4. Load and execute a compiled NEFF with spike

The spike library provides a lightweight runtime for loading pre-compiled NEFF binaries and running them on Neuron devices. It does not invoke the compiler — it loads the NEFF directly.

import numpy as np
import torch
from spike import SpikeModel, SpikeTensor

# 1. Load the kernel from a NEFF file (use .neff, NOT .hlo_module.pb)
model = SpikeModel.load_from_neff(
    './hlo_artifacts/neuronxcc-2.22.12471.0+b4a00d10/'
    'MODULE_8749100665346044836+e30acd3a/model.hlo_module.neff',
    'matmul'
)

# 2. Inspect expected I/O
model.input_tensors_info
# {'input1': TensorMetadata(size=16777216, dtype='float32', shape=[2048, 2048]),
#  'input0': TensorMetadata(size=16777216, dtype='float32', shape=[2048, 2048])}
model.output_tensors_info
# {'output0': TensorMetadata(size=16777216, dtype='float32', shape=[2048, 2048])}

# 3. Create inputs on host (torch → numpy → SpikeTensor)
A = torch.rand(2048, 2048)
B = torch.rand(2048, 2048)
device_A = SpikeTensor.from_numpy(A.numpy(), name='input1')
device_B = SpikeTensor.from_numpy(B.numpy(), name='input0')
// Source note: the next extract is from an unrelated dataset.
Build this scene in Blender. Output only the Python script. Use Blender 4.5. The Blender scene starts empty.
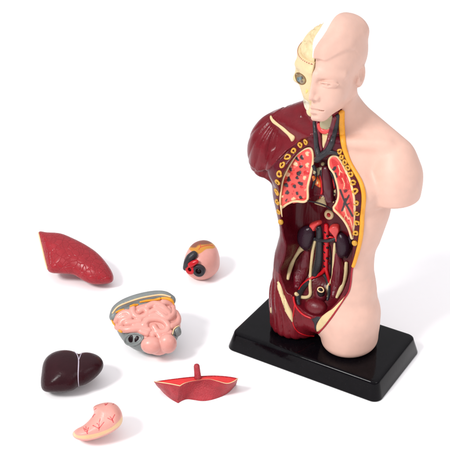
import bpy, math, random
import numpy as np
from mathutils.geometry import delaunay_2d_cdt
from mathutils import Vector, noise as mnoise

random.seed(4)
rng = np.random.default_rng(7)
S = 0.009                      # one modelling unit in metres
SC = bpy.context.scene
COL = SC.collection

# ------------------------------------------------------------------ camera model (units)
EL, DIST, FPX = 0.51862, 126.12, 1100.0 / 450.0
YAW, BX, BY = -0.552564, 9.34994, -24.02926
BL, BW, BH, BD = 16.0, 9.547, 1.886, 0.535
CE, SE = math.cos(EL), math.sin(EL)
CAMO = np.array([0.0, -DIST * CE, DIST * SE])
FWD, UPV, RGT = np.array([0, CE, -SE]), np.array([0, SE, CE]), np.array([1.0, 0, 0])
CY_, SY_ = math.cos(YAW), math.sin(YAW)


def w2px(P):
    Q = P - CAMO
    z = Q @ FWD
    return np.stack([225 + 1100 * (Q @ RGT) / z, 225 - 1100 * (Q @ UPV) / z], -1)


def rays(px):
    px = np.asarray(px, float)
    d = FWD + RGT * ((px[:, :1] - 225) / 1100) - UPV * ((px[:, 1:2] - 225) / 1100)
    d /= np.linalg.norm(d, axis=1, keepdims=True)
    return np.repeat(CAMO[None], len(px), 0), d


def to_local(P):               # world units -> torso frame (x its left, y its back, z up)
    x, y = P[:, 0] - BX, P[:, 1] - BY
    return np.stack([CY_ * x + SY_ * y, -SY_ * x + CY_ * y, P[:, 2]], -1)


def lrays(px):
    o, d = rays(px)
    return to_local(o), np.stack([CY_ * d[:, 0] + SY_ * d[:, 1], -SY_ * d[:, 0] + CY_ * d[:, 1], d[:, 2]], -1)


def local2px(P):
    W = np.stack([BX + CY_ * P[:, 0] - SY_ * P[:, 1], BY + SY_ * P[:, 0] + CY_ * P[:, 1], P[:, 2]], -1)
    return w2px(W)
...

# 4. Let the model auto-allocate outputs (pass outputs=None)
outputs = model(inputs={'input1': device_A, 'input0': device_B})

# 5. Read result back (SpikeTensor → numpy → torch)
result = torch.from_numpy(outputs['output0'].numpy())

# 6. Verify against PyTorch reference
#    This kernel computes input1.T @ input0 (A.T @ B)
assert torch.allclose(A.T @ B, result, atol=1e-3)

A few practical notes:

• Input and output tensors are identified by name (input1, input0, output0, etc.). The input_tensors_info / output_tensors_info dictionaries tell you the expected names, shapes, and dtypes.
• SpikeTensor names must match the kernel’s parameter names.
• The NEFF is an opaque binary — no compilation step occurs at load time, which makes this path useful when you want to ship a pre-compiled kernel without bundling the full compiler toolchain.

Summary

The full pipeline is three stages:

NKI kernel (Python)
  → extract HLO module (.hlo_module.pb)   [NEURON_EXTRACT_GRAPHS_ONLY=1]
  → compile to NEFF binary (.neff)         [neuronx-cc compile --framework XLA]
  → load & execute on-device               [spike.SpikeModel.load_from_neff]

This workflow gives you a self-contained, pre-compiled kernel that can be distributed and loaded without the Neuron compiler at deploy time.